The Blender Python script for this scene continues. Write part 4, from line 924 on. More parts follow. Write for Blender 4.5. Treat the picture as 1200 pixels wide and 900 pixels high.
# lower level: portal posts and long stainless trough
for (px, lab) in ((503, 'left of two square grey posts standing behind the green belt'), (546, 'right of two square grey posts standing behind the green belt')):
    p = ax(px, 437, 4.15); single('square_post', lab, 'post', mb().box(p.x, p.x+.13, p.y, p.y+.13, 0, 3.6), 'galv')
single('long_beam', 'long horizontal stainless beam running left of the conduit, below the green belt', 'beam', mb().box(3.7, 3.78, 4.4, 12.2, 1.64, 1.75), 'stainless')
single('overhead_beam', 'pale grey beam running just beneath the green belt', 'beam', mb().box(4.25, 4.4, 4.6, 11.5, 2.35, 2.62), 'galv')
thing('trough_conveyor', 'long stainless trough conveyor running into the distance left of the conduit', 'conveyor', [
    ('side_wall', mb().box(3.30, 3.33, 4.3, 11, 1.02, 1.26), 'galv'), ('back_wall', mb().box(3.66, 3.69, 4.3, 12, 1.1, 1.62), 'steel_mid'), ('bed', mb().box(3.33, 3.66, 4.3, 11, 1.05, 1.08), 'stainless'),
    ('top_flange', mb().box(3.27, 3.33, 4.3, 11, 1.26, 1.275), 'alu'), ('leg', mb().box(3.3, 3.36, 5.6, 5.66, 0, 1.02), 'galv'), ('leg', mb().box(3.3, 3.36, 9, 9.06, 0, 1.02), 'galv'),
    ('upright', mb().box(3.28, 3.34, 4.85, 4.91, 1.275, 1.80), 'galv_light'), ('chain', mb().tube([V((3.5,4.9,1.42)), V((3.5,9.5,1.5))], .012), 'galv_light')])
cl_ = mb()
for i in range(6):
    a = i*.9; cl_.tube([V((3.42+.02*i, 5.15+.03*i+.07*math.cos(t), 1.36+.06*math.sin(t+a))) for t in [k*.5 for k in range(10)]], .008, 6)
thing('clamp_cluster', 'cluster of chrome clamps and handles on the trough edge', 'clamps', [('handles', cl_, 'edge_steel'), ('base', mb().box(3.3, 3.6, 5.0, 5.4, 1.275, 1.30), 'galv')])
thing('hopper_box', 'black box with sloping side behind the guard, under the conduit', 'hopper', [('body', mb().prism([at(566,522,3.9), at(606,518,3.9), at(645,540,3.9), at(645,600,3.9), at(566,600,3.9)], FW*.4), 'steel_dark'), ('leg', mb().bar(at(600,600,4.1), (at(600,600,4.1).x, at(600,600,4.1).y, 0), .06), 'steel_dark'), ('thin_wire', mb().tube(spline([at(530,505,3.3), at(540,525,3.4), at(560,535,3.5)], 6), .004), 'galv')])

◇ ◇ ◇

Extract all of the data above without altering anything.

→ Result for this exercise:
The Blender Python script for this scene continues. Write part 4, from line 924 on. More parts follow. Write for Blender 4.5. Treat the picture as 1200 pixels wide and 900 pixels high.
# lower level: portal posts and long stainless trough
for (px, lab) in ((503, 'left of two square grey posts standing behind the green belt'), (546, 'right of two square grey posts standing behind the green belt')):
    p = ax(px, 437, 4.15); single('square_post', lab, 'post', mb().box(p.x, p.x+.13, p.y, p.y+.13, 0, 3.6), 'galv')
single('long_beam', 'long horizontal stainless beam running left of the conduit, below the green belt', 'beam', mb().box(3.7, 3.78, 4.4, 12.2, 1.64, 1.75), 'stainless')
single('overhead_beam', 'pale grey beam running just beneath the green belt', 'beam', mb().box(4.25, 4.4, 4.6, 11.5, 2.35, 2.62), 'galv')
thing('trough_conveyor', 'long stainless trough conveyor running into the distance left of the conduit', 'conveyor', [
    ('side_wall', mb().box(3.30, 3.33, 4.3, 11, 1.02, 1.26), 'galv'), ('back_wall', mb().box(3.66, 3.69, 4.3, 12, 1.1, 1.62), 'steel_mid'), ('bed', mb().box(3.33, 3.66, 4.3, 11, 1.05, 1.08), 'stainless'),
    ('top_flange', mb().box(3.27, 3.33, 4.3, 11, 1.26, 1.275), 'alu'), ('leg', mb().box(3.3, 3.36, 5.6, 5.66, 0, 1.02), 'galv'), ('leg', mb().box(3.3, 3.36, 9, 9.06, 0, 1.02), 'galv'),
    ('upright', mb().box(3.28, 3.34, 4.85, 4.91, 1.275, 1.80), 'galv_light'), ('chain', mb().tube([V((3.5,4.9,1.42)), V((3.5,9.5,1.5))], .012), 'galv_light')])
cl_ = mb()
for i in range(6):
    a = i*.9; cl_.tube([V((3.42+.02*i, 5.15+.03*i+.07*math.cos(t), 1.36+.06*math.sin(t+a))) for t in [k*.5 for k in range(10)]], .008, 6)
thing('clamp_cluster', 'cluster of chrome clamps and handles on the trough edge', 'clamps', [('handles', cl_, 'edge_steel'), ('base', mb().box(3.3, 3.6, 5.0, 5.4, 1.275, 1.30), 'galv')])
thing('hopper_box', 'black box with sloping side behind the guard, under the conduit', 'hopper', [('body', mb().prism([at(566,522,3.9), at(606,518,3.9), at(645,540,3.9), at(645,600,3.9), at(566,600,3.9)], FW*.4), 'steel_dark'), ('leg', mb().bar(at(600,600,4.1), (at(600,600,4.1).x, at(600,600,4.1).y, 0), .06), 'steel_dark'), ('thin_wire', mb().tube(spline([at(530,505,3.3), at(540,525,3.4), at(560,535,3.5)], 6), .004), 'galv')])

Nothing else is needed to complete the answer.